◆ **Dataset section**:
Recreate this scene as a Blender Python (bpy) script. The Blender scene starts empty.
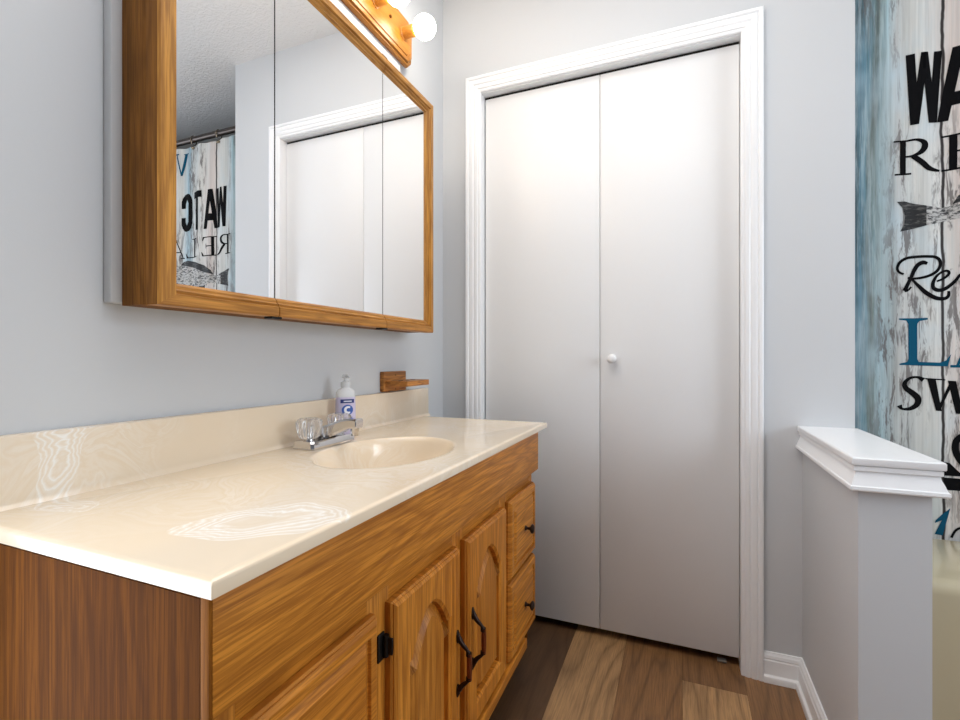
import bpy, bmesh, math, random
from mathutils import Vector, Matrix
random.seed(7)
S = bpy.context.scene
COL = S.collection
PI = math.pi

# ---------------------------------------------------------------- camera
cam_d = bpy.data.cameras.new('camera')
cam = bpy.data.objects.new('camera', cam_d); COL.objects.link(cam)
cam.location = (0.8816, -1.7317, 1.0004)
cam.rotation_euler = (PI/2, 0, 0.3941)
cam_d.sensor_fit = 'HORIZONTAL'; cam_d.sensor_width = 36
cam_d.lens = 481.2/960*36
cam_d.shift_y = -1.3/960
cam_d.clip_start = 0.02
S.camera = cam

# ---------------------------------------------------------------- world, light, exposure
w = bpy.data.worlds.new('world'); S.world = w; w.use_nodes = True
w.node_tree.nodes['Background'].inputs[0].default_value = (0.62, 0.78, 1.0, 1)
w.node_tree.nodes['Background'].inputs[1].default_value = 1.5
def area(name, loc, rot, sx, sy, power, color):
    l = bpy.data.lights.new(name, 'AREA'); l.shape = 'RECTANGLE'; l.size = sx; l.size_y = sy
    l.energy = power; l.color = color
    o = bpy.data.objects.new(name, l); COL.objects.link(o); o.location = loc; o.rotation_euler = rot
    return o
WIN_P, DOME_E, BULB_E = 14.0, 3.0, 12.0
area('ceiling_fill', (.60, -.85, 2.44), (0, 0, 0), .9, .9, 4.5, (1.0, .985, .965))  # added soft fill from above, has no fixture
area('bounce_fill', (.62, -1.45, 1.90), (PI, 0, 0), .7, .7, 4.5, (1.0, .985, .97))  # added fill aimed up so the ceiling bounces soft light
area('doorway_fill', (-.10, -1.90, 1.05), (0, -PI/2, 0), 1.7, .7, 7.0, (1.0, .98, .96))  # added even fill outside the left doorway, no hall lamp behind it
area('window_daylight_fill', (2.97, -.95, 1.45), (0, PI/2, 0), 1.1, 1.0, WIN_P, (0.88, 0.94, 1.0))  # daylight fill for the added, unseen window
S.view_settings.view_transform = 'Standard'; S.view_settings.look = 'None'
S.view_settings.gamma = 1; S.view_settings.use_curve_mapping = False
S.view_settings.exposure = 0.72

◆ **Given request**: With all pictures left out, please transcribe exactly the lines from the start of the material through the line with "S.camera = cam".

◆ **Written response**:
Recreate this scene as a Blender Python (bpy) script. The Blender scene starts empty.
import bpy, bmesh, math, random
from mathutils import Vector, Matrix
random.seed(7)
S = bpy.context.scene
COL = S.collection
PI = math.pi

# ---------------------------------------------------------------- camera
cam_d = bpy.data.cameras.new('camera')
cam = bpy.data.objects.new('camera', cam_d); COL.objects.link(cam)
cam.location = (0.8816, -1.7317, 1.0004)
cam.rotation_euler = (PI/2, 0, 0.3941)
cam_d.sensor_fit = 'HORIZONTAL'; cam_d.sensor_width = 36
cam_d.lens = 481.2/960*36
cam_d.shift_y = -1.3/960
cam_d.clip_start = 0.02
S.camera = cam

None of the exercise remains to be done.